On Thu, Jul 10, 2014 at 02:32:56PM -0700, Gurucharan Shetty wrote:
> On Wed, Jul 9, 2014 at 3:45 PM, Ben Pfaff <blp at nicira.com> wrote:
> > We noticed that the unit tests sometimes fail on XenServer inside glibc's
> > memory checker, in the free_check() function.  It turns out that the
> > glibc memory checker in glibc 2.11 and earlier had an internal race that
> > caused false positives in multithreaded programs.
> >
> > This commit avoids the problem by disabling the glibc memory checker in
> > glibc 2.11 and earlier.
> >
> > VMware-BZ: #1267127
> > Signed-off-by: Ben Pfaff <blp at nicira.com>
> > ---
> >  tests/atlocal.in |   22 ++++++++++++++++++----
> >  1 file changed, 18 insertions(+), 4 deletions(-)
> >
> > diff --git a/tests/atlocal.in b/tests/atlocal.in
> > index 2f816fc..825d289 100644
> > --- a/tests/atlocal.in
> > +++ b/tests/atlocal.in
> > @@ -52,10 +52,24 @@ fi
> >  # Enable malloc debugging features.
> >  case `uname` in
> >  Linux)
> > -    MALLOC_CHECK_=2
> > -    MALLOC_PERTURB_=165
> > -    export MALLOC_CHECK_
> > -    export MALLOC_PERTURB_
> > +    MALLOC_PERTURB_=165; export MALLOC_PERTURB_
> > +
> > +    # Before glibc 2.11, the feature enabled by MALLOC_CHECK_ was not
> > +    # thread-safe.  See https://bugzilla.redhat.com/show_bug.cgi?id=585674 and
> > +    # in particular the patch attached there, which was applied to glibc CVS as
> > +    # "Restore locking in free_check." between 1.11 and 1.11.1.

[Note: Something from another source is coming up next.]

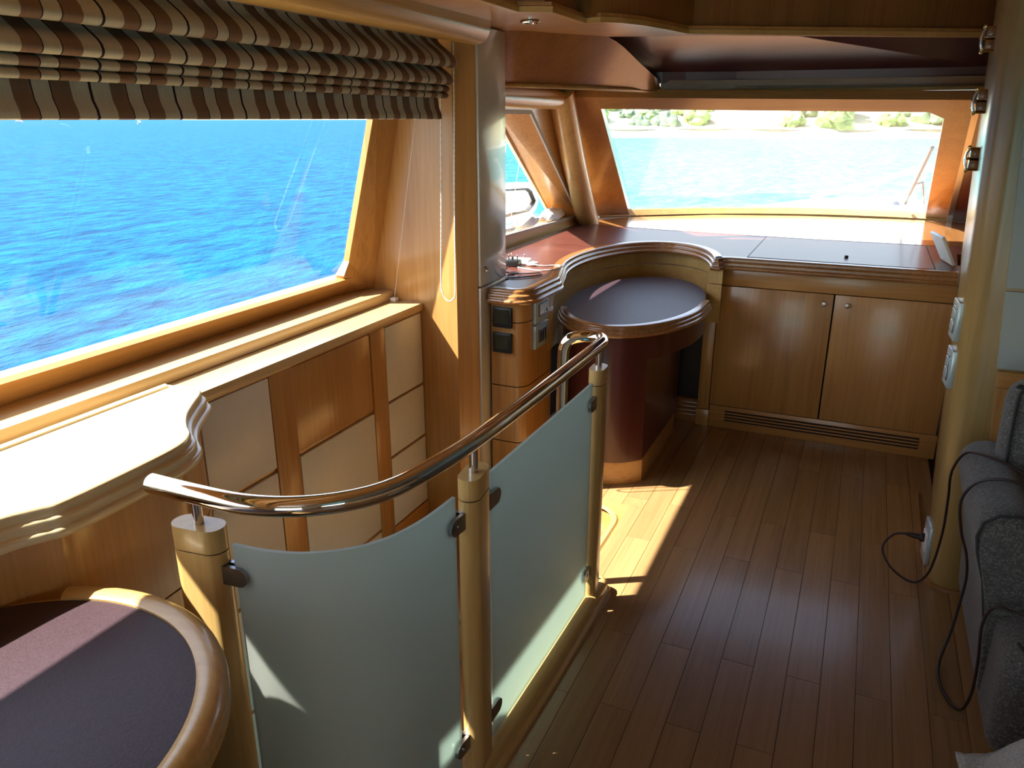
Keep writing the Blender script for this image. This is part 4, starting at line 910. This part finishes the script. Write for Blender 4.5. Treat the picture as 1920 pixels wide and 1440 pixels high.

> > +    vswitchd=$abs_top_builddir/vswitchd/ovs-vswitchd
> > +    glibc=`ldd $vswitchd | sed -n 's/^ libc\.[^ ]* => \([^ ]*\) .*/\1/p'`
> > +    glibc_version=`$glibc | sed -n '1s/.*version \([0-9]\{1,\}\.[0-9]\{1,\}\).*/\1/p'`
> Does the above 2 lines work properly?
> I get a blank line when I run the following on Ubuntu12.04:
> ldd vswitchd/ovs-vswitchd | sed -n 's/^ libc\.[^ ]* => \([^ ]*\) .*/\1/p'

The character after ^ is a tab, not a space, does that make it work
for you?

If not, what does the output of ldd look like on Ubuntu?